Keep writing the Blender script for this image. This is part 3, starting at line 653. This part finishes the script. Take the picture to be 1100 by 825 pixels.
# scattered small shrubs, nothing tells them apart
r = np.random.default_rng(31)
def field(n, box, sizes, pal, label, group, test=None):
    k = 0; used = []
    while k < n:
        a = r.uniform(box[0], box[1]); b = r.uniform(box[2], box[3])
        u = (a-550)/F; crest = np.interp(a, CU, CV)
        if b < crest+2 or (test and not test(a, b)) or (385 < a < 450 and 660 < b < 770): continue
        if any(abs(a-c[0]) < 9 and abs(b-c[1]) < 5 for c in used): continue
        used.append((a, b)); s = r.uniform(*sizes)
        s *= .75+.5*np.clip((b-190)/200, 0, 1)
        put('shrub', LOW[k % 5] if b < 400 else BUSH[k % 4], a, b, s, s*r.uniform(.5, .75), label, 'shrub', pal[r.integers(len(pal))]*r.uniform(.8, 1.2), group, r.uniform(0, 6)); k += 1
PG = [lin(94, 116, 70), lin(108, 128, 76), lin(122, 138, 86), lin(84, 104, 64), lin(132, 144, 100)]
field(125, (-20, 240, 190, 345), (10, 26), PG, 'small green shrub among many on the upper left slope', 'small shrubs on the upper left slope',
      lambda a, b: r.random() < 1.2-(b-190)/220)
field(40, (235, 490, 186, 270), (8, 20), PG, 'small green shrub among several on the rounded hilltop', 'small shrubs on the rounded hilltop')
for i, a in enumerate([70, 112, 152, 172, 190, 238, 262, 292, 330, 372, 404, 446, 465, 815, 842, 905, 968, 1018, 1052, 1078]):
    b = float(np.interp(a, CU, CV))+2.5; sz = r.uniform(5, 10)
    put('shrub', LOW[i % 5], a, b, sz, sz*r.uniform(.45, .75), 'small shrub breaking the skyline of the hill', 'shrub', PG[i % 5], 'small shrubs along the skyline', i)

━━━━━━

WHAT YOU WILL DO:
Write the data back out verbatim.

THE ANSWER:
Keep writing the Blender script for this image. This is part 3, starting at line 653. This part finishes the script. Take the picture to be 1100 by 825 pixels.
# scattered small shrubs, nothing tells them apart
r = np.random.default_rng(31)
def field(n, box, sizes, pal, label, group, test=None):
    k = 0; used = []
    while k < n:
        a = r.uniform(box[0], box[1]); b = r.uniform(box[2], box[3])
        u = (a-550)/F; crest = np.interp(a, CU, CV)
        if b < crest+2 or (test and not test(a, b)) or (385 < a < 450 and 660 < b < 770): continue
        if any(abs(a-c[0]) < 9 and abs(b-c[1]) < 5 for c in used): continue
        used.append((a, b)); s = r.uniform(*sizes)
        s *= .75+.5*np.clip((b-190)/200, 0, 1)
        put('shrub', LOW[k % 5] if b < 400 else BUSH[k % 4], a, b, s, s*r.uniform(.5, .75), label, 'shrub', pal[r.integers(len(pal))]*r.uniform(.8, 1.2), group, r.uniform(0, 6)); k += 1
PG = [lin(94, 116, 70), lin(108, 128, 76), lin(122, 138, 86), lin(84, 104, 64), lin(132, 144, 100)]
field(125, (-20, 240, 190, 345), (10, 26), PG, 'small green shrub among many on the upper left slope', 'small shrubs on the upper left slope',
      lambda a, b: r.random() < 1.2-(b-190)/220)
field(40, (235, 490, 186, 270), (8, 20), PG, 'small green shrub among several on the rounded hilltop', 'small shrubs on the rounded hilltop')
for i, a in enumerate([70, 112, 152, 172, 190, 238, 262, 292, 330, 372, 404, 446, 465, 815, 842, 905, 968, 1018, 1052, 1078]):
    b = float(np.interp(a, CU, CV))+2.5; sz = r.uniform(5, 10)
    put('shrub', LOW[i % 5], a, b, sz, sz*r.uniform(.45, .75), 'small shrub breaking the skyline of the hill', 'shrub', PG[i % 5], 'small shrubs along the skyline', i)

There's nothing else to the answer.